I read a review of five books titled "
Unsinkable Paris" by Rachel Donadio in the January 16 issue of the New York Review of Books. I have not been to France in over 15 years and was kind of shocked by what she described as the LVMH-ification of Paris. Seems like nowhere can escape the corporate influences in our era, also mentioned is Kering - both huge contributors to the Notre Dame restoration.
But, it was still good to be "back" in Paris and remember it without some of the bad news the authors listed below bring to the reader.
The books she reviews are :
Impossible City: Paris in the 21st Century
by Simon Kuper
PublicAffairs, 258 pp., $30.00
Paris in Turmoil: A City Between Past and Future
by Éric Hazan, translated from the French by David Fernbach
Verso, 102 pp., $19.95
Paris Is Not Dead: Surviving Hypergentrification in the City of Light
by Cole Stangler
New Press, 282 pp., $27.99
V13: Chronicle of a Trial
by Emmanuel Carrère, translated from the French by John Lambert, with a postscript by Grégoire Leménager
Farrar, Straus and Giroux, 304 pp., $29.00
The Zone: An Alternative History of Paris
by Justinien Tribillon
Verso, 204 pp., $29.95
In the decade I’ve lived here, Paris has become a more global and more dynamic city, enlivened by an infusion of restless cosmopolitans, many of them Anglophone. Some, like the novelist Rachel Cusk, are creative-class refugees from Brexit; others are wealthy and in search of a certain je ne sais quoi. The next Trump presidency will likely send many more to Paris, which remains a first-world escape fantasy, although it is not tax-friendly for the rich. (For that, there’s Portugal.) Inventive non-French chefs have made the city’s food scene livelier and more open to foreign influences. (For better or worse, Paris seems to have reached peak matcha latte.) Rents are rising but regulated. Airbnbs are also regulated: homeowners can rent short-term for a maximum of 120 days a year, so Paris has not gone the way of Rome or Barcelona, where the middle class has been priced out by tourists and digital nomads.
...
Enormous urban renewal plans are also underway. As part of the “Grand Paris” infrastructure project, sixty-eight new metro stops outside central Paris are expected to open by 2030, linking the center of the city to its surrounding banlieues and better connecting the banlieues to one another. It is the most ambitious redesign of the city since Baron Haussmann razed its old narrow streets to make way for wide boulevards in the nineteenth century. In time for the Olympics, Line 14 of the metro was extended south to Orly airport and north to Seine-Saint-Denis, connecting them to central Paris with shiny new cars.

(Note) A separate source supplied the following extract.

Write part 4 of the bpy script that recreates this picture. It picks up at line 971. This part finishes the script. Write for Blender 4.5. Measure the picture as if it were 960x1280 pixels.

Among the biggest changes to Paris in recent years is that fabulously wealthy luxury holding companies—chief among them Bernard Arnault’s Louis Vuitton Moët Hennessy (LVMH) and François Pinault’s Kering—have become important participants in France’s previously state-dominated cultural scene. Arnault is one of the richest men in the world and one of the most powerful in France. LVMH contributed €200 million (and Kering €100 million) to the €900 million pledged for the restoration of Notre-Dame. In 2014 the Louis Vuitton Foundation opened its exhibition space designed by Frank Gehry in the Bois de Boulogne, where it can mount shows rivaling those of France’s great public museums.
C'est la vie, eh?
Added: Just to note that this isn't just a LVMH bashing, she also tells of the movement of finance and banking from London to Paris due to Brexit and other large scale changes due to political, social, and cultural forces.